Riese has written 2842 articles for us.

70 Comments

  1. I want Brittany and Santana to get together like YESTERDAY!

    But since that won’t be happening/didn’t happen, Santana needs to accept her fine lezbo self, Brittany needs to comfort that fine lezbo self, Brittany needs to dump Stubbles McCripplepants, and then Brittany needs to run (dance) to her woman and lay the most mind-blowing, earth-shattering, heart-pounding kiss one human has ever laid on another human on those gorgeous trouty lips of Santana Motherfucking Lopez.

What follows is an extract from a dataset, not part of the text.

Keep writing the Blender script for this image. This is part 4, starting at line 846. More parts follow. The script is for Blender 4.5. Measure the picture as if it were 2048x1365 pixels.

  2. How come you left out Coronation street, Riese?

    They’ve handled the lesbian storyline for more than a year. It’s unprecedented on soaps (or even tv in general)

    Corrie is the hero of the lesbian set :(

  3. “This must be how gay men felt for the 356 years Will & Grace was on the air, along with Queer as Folk, Sex and the City, Dawson’s Creek, The Office, Entourage, Noah’s Arc, Degrassi, The Sopranos and Six Feet Under OR MAYBE even how they feel right now with Modern Family, Glee, Nurse Jackie, Shameless, Gossip Girl, 90210, Lost, Weeds, Big Love, Ugly Betty, Brothers & Sisters, Greek, Mad Men, True Blood, The United States of Tara and basically every single show on Logo.”

    Yes there are twice as many gay men as there are lesbians on TV, but cisgendered queer women see 500 times as much representation as trans people (who are usually villains or objectified anyway). And to be fair there have also been queer women on Degrassi, Nurse Jackie, Six Feet Under, Shameless, Weeds, True Blood and Queer as Folk.
    Representation of gay men on Lost and The Sopranos was scant at best, while Sex and the City was downright awful and objectifying.
    Have we forgotten Roseanne, Hollyoaks, Ellen, Buffy, ER, The L Word, Grey’s Anatomy, Bad Girls, South of Nowhere, Fingersmith, Tipping the Velvet, Rosie O’Donnell, Oranges are not the only fruit, Sugar Rush, Naomily, The Wire, Lip Service, Rachel Maddow or the Wanda Sykes Show? It’s not like this was the first lesbian representation on TV. And Glee isn’t exactly the show that has finally brought us queer characters. Sometimes it’s fun, most of the time it is mediocre and problematic.